- _Supplied material_:
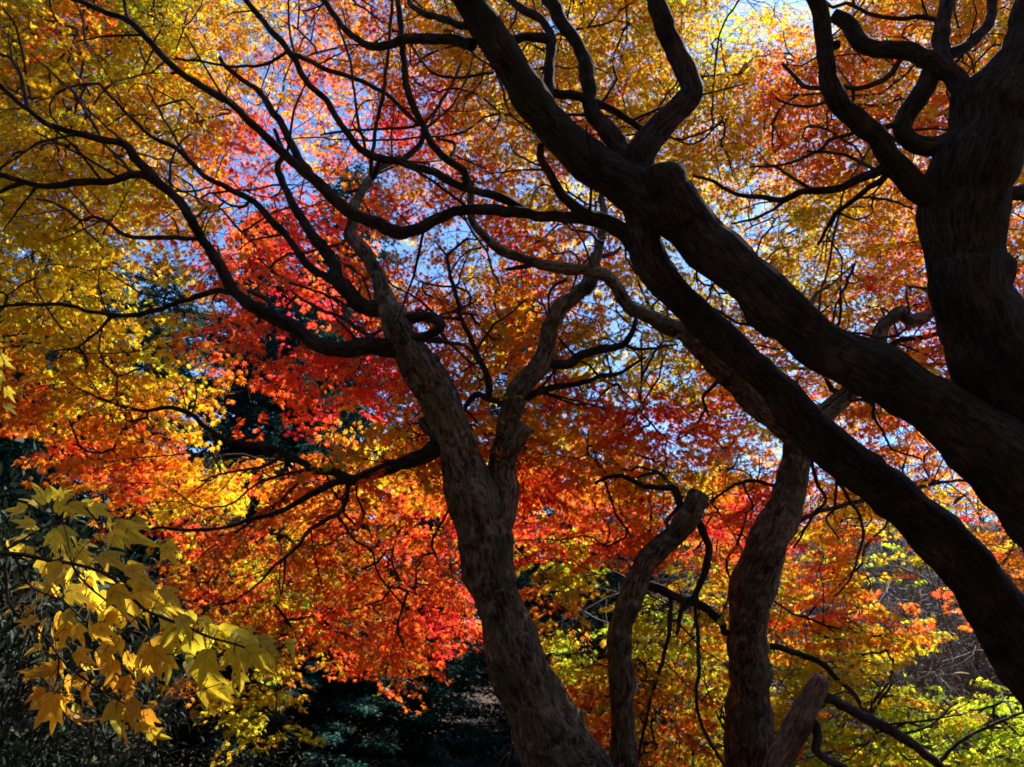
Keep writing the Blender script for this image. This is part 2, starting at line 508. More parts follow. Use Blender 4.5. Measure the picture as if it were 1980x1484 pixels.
N.br(L2('1697,322 1662,312 1634,301 1588,294 1560,292', 8, 5), .2)
N.br(L2('1620,407 1660,425 1690,410', 5, 3), .3)
N.br(L2('1655,378 1700,385 1740,395 1765,405', 6, 4), .2)
N.br(L2('1920,380 1960,372 2010,370', 32, 28), .1)
N.br(L2('1940,300 1975,240 2030,200', 60, 50), .1)
N.br(L2('1900,60 1870,95 1845,125', 8, 5), .1)
# drooping twigs under the lower limb
N.br(L2('1570,885 1576,930 1598,965 1574,994 1549,1040 1535,1060', 8, 4), .4)
N.br(L2('1612,900 1616,959 1612,984 1598,1005 1623,1044', 6, 3), .4)
N.br(L2('1640,930 1655,985 1669,1019 1665,1062 1644,1115 1612,1154', 7, 3), .4)
N.br(L2('1651,720 1640,770 1665,772 1687,781 1690,805 1708,837 1726,869 1782,889', 8, 4), .5)
N.br(L2('1563,590 1581,565 1612,547 1651,512', 8, 3), .5)
N.br(L2('1385,545 1379,550 1365,583', 6, 4), .3)
N.br(L2('1480,650 1457,632 1421,621 1386,600 1365,590', 8, 4), .5)
N.br(L2('1545,590 1520,560 1500,520', 6, 3), .5)
# out of frame, overhead and behind the viewer
N.br(P3('2020,-60,80 2200,-500,70 1900,-1300,60 1300,-2200,50'), 0.1)
N.br(P3('820,-200,50 700,-700,45 500,-1500,40 200,-2600,30'), 0.1)
TREES.append(N)

# --- the leaning forked maple in the middle
T = Tree('maple_tree', 'leaning moss-streaked maple in the middle, its trunk forking into two limbs', 'tree', M_BARK)
T.trunk(P3('1275,1960,240 1220,1740,190 1150,1580,165 1090,1480,148 1060,1420,132 1026,1341,124 998,1277,112 976,1212,104 955,1150,98 940,1090,98 930,1030,105 920,975,104 900,920,88 878,850,72 856,790,72 830,740,68 806,700,70 783,665,62 768,630,52 762,612,44'),
        [4.25, 4.22, 4.2, 4.2, 4.2, 4.2, 4.2, 4.2, 4.2, 4.2, 4.2, 4.2, 4.2, 4.2, 4.15, 4.15, 4.1, 4.1, 4.1, 4.1])
T.br(P3('775,648,54 765,622,50 747,590,44 737,550,35 725,520,31 703,485,29 680,458,27 684,430,24 687,395,20 706,364,16 724,336,14 741,320,12 777,304,11'), .55)
T.br(P3('935,1045,100 960,990,84 976,950,66 971,905,54 979,851,50 986,798,46 995,763,46 1017,735,42 1042,706,40 1058,664,34 1064,632,29 1085,597,32 1113,568,32 1138,545,28 1147,515,22 1159,475,18 1168,424,15 1163,385,12 1170,350,9'), .3)
T.br(P3('982,890,40 1002,855,30 1019,825,25'), -.1, True)
T.br(P3('846,745,40 840,710,34 840,688,26'), -.05, True)
T.br(P3('850,850,46 826,828,26 812,812,16'), -.05, True)
T.br(L2('722,355 700,365 670,372', 9, 6), .1)
T.br(P3('745,600,38 699,593,34 674,565,31 653,540,29 646,508,27 625,483,24 601,446,19 573,407,17 552,364,15 538,325,13 545,295,9 530,250,7'), .5)
T.br(L2('668,560 640,538 598,513 559,467 516,417 488,386 453,371 407,347 371,318 340,286 301,269 265,240 212,184 190,160', 17, 5), .8)
T.br(L2('371,318 340,270 300,200 285,170', 6, 3), .5)
T.br(L2('488,386 470,400 440,395 415,375', 7, 4), .5)
# lower left limb
T.br(P3('852,830,40 843,862,35 825,880,33 784,896,28 741,908,26 706,922,24 680,932,20 655,932,15 601,957,12 548,986,10 513,998,9 424,1021,7 354,1026,6 308,1019,5 270,1030,4'), -.3)
T.br(L2('690,926 647,915 608,911 583,894 552,880 513,865 453,855 417,837 385,816 371,802 329,789 276,795 230,784 190,770', 18, 5), .4)
T.br(L2('668,940 668,966 651,994 601,1023 580,1051 552,1079 523,1100 495,1132 453,1161 410,1172', 11, 3), -.1)
T.br(L2('651,990 671,1026 688,1047 720,1065 731,1108 756,1143 790,1180', 6, 3), .2)
T.br(L2('695,930 690,960 700,1000 690,1030', 5, 3), .2)
T.br(L2('552,880 500,905 440,915 390,930', 7, 3), .3)
T.br(L2('608,911 560,915 500,935 450,975 400,985', 7, 3), .2)
T.br(L2('552,1079 548,1120 540,1160', 5, 3), .2)
T.br(L2('371,802 380,770 376,740', 4, 3), .1)
# left limb
T.br(P3('775,680,44 741,668,36 706,667,33 671,678,32 635,674,31 601,660,30 566,636,28 530,614,26 488,593,24 453,558,22 424,515,21 396,470,20 371,424,19 340,386,18 308,357,18 290,332,17 262,308,16 240,279,15 195,269,14 141,258,13 92,240,12 53,212,11 0,166,9 -60,110,8'), -.4)
T.br(P3('305,352,17 280,341,15 255,337,14 212,347,14 159,351,14 106,359,13 64,357,11 0,339,10 -60,325,8'), -.1)
T.br(L2('45,354 20,362 0,371 -30,385', 9, 6), .0)
T.br(L2('255,337 240,315 222,297 198,277', 7, 4), .2)
T.br(L2('290,335 293,322', 7, 3), 0)
T.br(L2('460,562 417,563 382,572 336,590 290,604 240,611 177,604 124,590 53,590 0,595 -40,600', 13, 5), .2)
T.br(L2('240,611 212,614 180,650 152,671 100,680', 7, 4), .1)
T.br(L2('152,671 165,690 168,710', 5, 3), .1)
T.br(L2('530,614 520,585 500,572 480,563', 12, 9), .1)
T.br(L2('385,460 318,460 248,456 212,432 180,417 156,424 106,393 70,385', 10, 4), .3)
T.br(L2('180,417 150,385 130,360', 4, 3), .2)
T.br(L2('156,424 170,450 200,480', 4, 3), .2)
T.br(L2('350,398 332,368 332,318 347,279 370,260', 7, 3), .2)
T.br(L2('335,370 370,368 410,362', 5, 3), .2)
T.br(L2('195,269 150,190 100,140 60,105', 6, 3), .4)
T.br(L2('240,279 170,210 130,160', 5, 3), .5)
T.br(L2('53,212 40,150 20,110 0,105', 8, 6), .1)
T.br(L2('370,424 400,400', 5, 3), .1)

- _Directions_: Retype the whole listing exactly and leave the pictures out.

- _Solution to the problem_:
Keep writing the Blender script for this image. This is part 2, starting at line 508. More parts follow. Use Blender 4.5. Measure the picture as if it were 1980x1484 pixels.
N.br(L2('1697,322 1662,312 1634,301 1588,294 1560,292', 8, 5), .2)
N.br(L2('1620,407 1660,425 1690,410', 5, 3), .3)
N.br(L2('1655,378 1700,385 1740,395 1765,405', 6, 4), .2)
N.br(L2('1920,380 1960,372 2010,370', 32, 28), .1)
N.br(L2('1940,300 1975,240 2030,200', 60, 50), .1)
N.br(L2('1900,60 1870,95 1845,125', 8, 5), .1)
# drooping twigs under the lower limb
N.br(L2('1570,885 1576,930 1598,965 1574,994 1549,1040 1535,1060', 8, 4), .4)
N.br(L2('1612,900 1616,959 1612,984 1598,1005 1623,1044', 6, 3), .4)
N.br(L2('1640,930 1655,985 1669,1019 1665,1062 1644,1115 1612,1154', 7, 3), .4)
N.br(L2('1651,720 1640,770 1665,772 1687,781 1690,805 1708,837 1726,869 1782,889', 8, 4), .5)
N.br(L2('1563,590 1581,565 1612,547 1651,512', 8, 3), .5)
N.br(L2('1385,545 1379,550 1365,583', 6, 4), .3)
N.br(L2('1480,650 1457,632 1421,621 1386,600 1365,590', 8, 4), .5)
N.br(L2('1545,590 1520,560 1500,520', 6, 3), .5)
# out of frame, overhead and behind the viewer
N.br(P3('2020,-60,80 2200,-500,70 1900,-1300,60 1300,-2200,50'), 0.1)
N.br(P3('820,-200,50 700,-700,45 500,-1500,40 200,-2600,30'), 0.1)
TREES.append(N)

# --- the leaning forked maple in the middle
T = Tree('maple_tree', 'leaning moss-streaked maple in the middle, its trunk forking into two limbs', 'tree', M_BARK)
T.trunk(P3('1275,1960,240 1220,1740,190 1150,1580,165 1090,1480,148 1060,1420,132 1026,1341,124 998,1277,112 976,1212,104 955,1150,98 940,1090,98 930,1030,105 920,975,104 900,920,88 878,850,72 856,790,72 830,740,68 806,700,70 783,665,62 768,630,52 762,612,44'),
        [4.25, 4.22, 4.2, 4.2, 4.2, 4.2, 4.2, 4.2, 4.2, 4.2, 4.2, 4.2, 4.2, 4.2, 4.15, 4.15, 4.1, 4.1, 4.1, 4.1])
T.br(P3('775,648,54 765,622,50 747,590,44 737,550,35 725,520,31 703,485,29 680,458,27 684,430,24 687,395,20 706,364,16 724,336,14 741,320,12 777,304,11'), .55)
T.br(P3('935,1045,100 960,990,84 976,950,66 971,905,54 979,851,50 986,798,46 995,763,46 1017,735,42 1042,706,40 1058,664,34 1064,632,29 1085,597,32 1113,568,32 1138,545,28 1147,515,22 1159,475,18 1168,424,15 1163,385,12 1170,350,9'), .3)
T.br(P3('982,890,40 1002,855,30 1019,825,25'), -.1, True)
T.br(P3('846,745,40 840,710,34 840,688,26'), -.05, True)
T.br(P3('850,850,46 826,828,26 812,812,16'), -.05, True)
T.br(L2('722,355 700,365 670,372', 9, 6), .1)
T.br(P3('745,600,38 699,593,34 674,565,31 653,540,29 646,508,27 625,483,24 601,446,19 573,407,17 552,364,15 538,325,13 545,295,9 530,250,7'), .5)
T.br(L2('668,560 640,538 598,513 559,467 516,417 488,386 453,371 407,347 371,318 340,286 301,269 265,240 212,184 190,160', 17, 5), .8)
T.br(L2('371,318 340,270 300,200 285,170', 6, 3), .5)
T.br(L2('488,386 470,400 440,395 415,375', 7, 4), .5)
# lower left limb
T.br(P3('852,830,40 843,862,35 825,880,33 784,896,28 741,908,26 706,922,24 680,932,20 655,932,15 601,957,12 548,986,10 513,998,9 424,1021,7 354,1026,6 308,1019,5 270,1030,4'), -.3)
T.br(L2('690,926 647,915 608,911 583,894 552,880 513,865 453,855 417,837 385,816 371,802 329,789 276,795 230,784 190,770', 18, 5), .4)
T.br(L2('668,940 668,966 651,994 601,1023 580,1051 552,1079 523,1100 495,1132 453,1161 410,1172', 11, 3), -.1)
T.br(L2('651,990 671,1026 688,1047 720,1065 731,1108 756,1143 790,1180', 6, 3), .2)
T.br(L2('695,930 690,960 700,1000 690,1030', 5, 3), .2)
T.br(L2('552,880 500,905 440,915 390,930', 7, 3), .3)
T.br(L2('608,911 560,915 500,935 450,975 400,985', 7, 3), .2)
T.br(L2('552,1079 548,1120 540,1160', 5, 3), .2)
T.br(L2('371,802 380,770 376,740', 4, 3), .1)
# left limb
T.br(P3('775,680,44 741,668,36 706,667,33 671,678,32 635,674,31 601,660,30 566,636,28 530,614,26 488,593,24 453,558,22 424,515,21 396,470,20 371,424,19 340,386,18 308,357,18 290,332,17 262,308,16 240,279,15 195,269,14 141,258,13 92,240,12 53,212,11 0,166,9 -60,110,8'), -.4)
T.br(P3('305,352,17 280,341,15 255,337,14 212,347,14 159,351,14 106,359,13 64,357,11 0,339,10 -60,325,8'), -.1)
T.br(L2('45,354 20,362 0,371 -30,385', 9, 6), .0)
T.br(L2('255,337 240,315 222,297 198,277', 7, 4), .2)
T.br(L2('290,335 293,322', 7, 3), 0)
T.br(L2('460,562 417,563 382,572 336,590 290,604 240,611 177,604 124,590 53,590 0,595 -40,600', 13, 5), .2)
T.br(L2('240,611 212,614 180,650 152,671 100,680', 7, 4), .1)
T.br(L2('152,671 165,690 168,710', 5, 3), .1)
T.br(L2('530,614 520,585 500,572 480,563', 12, 9), .1)
T.br(L2('385,460 318,460 248,456 212,432 180,417 156,424 106,393 70,385', 10, 4), .3)
T.br(L2('180,417 150,385 130,360', 4, 3), .2)
T.br(L2('156,424 170,450 200,480', 4, 3), .2)
T.br(L2('350,398 332,368 332,318 347,279 370,260', 7, 3), .2)
T.br(L2('335,370 370,368 410,362', 5, 3), .2)
T.br(L2('195,269 150,190 100,140 60,105', 6, 3), .4)
T.br(L2('240,279 170,210 130,160', 5, 3), .5)
T.br(L2('53,212 40,150 20,110 0,105', 8, 6), .1)
T.br(L2('370,424 400,400', 5, 3), .1)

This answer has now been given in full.